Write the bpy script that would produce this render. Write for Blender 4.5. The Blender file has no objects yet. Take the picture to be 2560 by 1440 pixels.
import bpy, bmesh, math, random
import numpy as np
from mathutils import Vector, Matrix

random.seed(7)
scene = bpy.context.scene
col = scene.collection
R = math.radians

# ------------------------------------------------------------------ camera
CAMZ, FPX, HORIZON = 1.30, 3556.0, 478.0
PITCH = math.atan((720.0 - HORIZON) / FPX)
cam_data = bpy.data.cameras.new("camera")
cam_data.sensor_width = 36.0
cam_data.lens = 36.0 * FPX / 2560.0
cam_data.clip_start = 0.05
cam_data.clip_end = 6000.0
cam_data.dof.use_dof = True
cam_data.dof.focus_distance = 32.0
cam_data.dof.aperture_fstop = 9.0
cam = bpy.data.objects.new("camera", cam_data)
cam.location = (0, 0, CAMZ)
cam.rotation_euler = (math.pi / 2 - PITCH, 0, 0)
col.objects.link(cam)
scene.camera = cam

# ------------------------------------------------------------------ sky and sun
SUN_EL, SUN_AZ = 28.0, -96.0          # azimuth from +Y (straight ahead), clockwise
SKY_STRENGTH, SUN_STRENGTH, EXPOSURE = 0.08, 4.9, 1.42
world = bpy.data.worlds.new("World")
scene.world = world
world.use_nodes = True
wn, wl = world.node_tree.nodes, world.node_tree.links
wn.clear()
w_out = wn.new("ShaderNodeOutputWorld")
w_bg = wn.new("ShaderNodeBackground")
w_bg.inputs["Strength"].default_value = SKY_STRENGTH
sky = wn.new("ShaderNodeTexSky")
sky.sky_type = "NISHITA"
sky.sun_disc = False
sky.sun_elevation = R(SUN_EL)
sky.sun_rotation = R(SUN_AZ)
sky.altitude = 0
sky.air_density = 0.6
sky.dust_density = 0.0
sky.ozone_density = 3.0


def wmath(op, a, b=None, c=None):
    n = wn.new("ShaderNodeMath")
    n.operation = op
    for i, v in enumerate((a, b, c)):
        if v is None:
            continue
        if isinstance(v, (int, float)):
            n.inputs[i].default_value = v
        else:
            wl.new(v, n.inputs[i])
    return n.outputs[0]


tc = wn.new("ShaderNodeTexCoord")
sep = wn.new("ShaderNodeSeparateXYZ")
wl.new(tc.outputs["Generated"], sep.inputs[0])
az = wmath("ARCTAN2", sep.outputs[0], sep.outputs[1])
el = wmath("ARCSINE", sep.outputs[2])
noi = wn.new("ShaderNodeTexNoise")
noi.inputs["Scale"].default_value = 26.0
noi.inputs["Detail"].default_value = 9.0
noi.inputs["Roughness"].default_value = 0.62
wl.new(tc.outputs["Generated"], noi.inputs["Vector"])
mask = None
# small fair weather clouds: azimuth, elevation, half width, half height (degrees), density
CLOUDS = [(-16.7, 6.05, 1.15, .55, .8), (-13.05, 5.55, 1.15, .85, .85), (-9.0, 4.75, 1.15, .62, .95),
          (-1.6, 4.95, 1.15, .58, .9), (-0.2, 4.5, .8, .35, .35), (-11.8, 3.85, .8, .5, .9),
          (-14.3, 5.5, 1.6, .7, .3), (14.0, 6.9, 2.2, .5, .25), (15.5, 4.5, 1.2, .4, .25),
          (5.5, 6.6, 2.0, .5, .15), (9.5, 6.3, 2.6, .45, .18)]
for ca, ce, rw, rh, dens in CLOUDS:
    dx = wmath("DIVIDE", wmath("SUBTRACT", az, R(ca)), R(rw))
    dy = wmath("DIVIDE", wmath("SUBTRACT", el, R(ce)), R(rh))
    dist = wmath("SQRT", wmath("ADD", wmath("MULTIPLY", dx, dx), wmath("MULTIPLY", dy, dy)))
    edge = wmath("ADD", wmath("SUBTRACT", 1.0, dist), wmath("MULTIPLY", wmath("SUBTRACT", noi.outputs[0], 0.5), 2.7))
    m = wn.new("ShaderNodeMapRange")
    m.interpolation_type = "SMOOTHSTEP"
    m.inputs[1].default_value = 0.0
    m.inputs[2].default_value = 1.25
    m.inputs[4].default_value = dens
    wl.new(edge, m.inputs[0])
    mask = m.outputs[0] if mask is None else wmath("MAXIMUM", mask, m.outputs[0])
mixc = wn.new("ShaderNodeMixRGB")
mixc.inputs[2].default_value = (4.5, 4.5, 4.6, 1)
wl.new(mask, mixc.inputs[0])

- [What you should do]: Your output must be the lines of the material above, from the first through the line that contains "R = math.radians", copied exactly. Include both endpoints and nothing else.

- [Answer below]:
Write the bpy script that would produce this render. Write for Blender 4.5. The Blender file has no objects yet. Take the picture to be 2560 by 1440 pixels.
import bpy, bmesh, math, random
import numpy as np
from mathutils import Vector, Matrix

random.seed(7)
scene = bpy.context.scene
col = scene.collection
R = math.radians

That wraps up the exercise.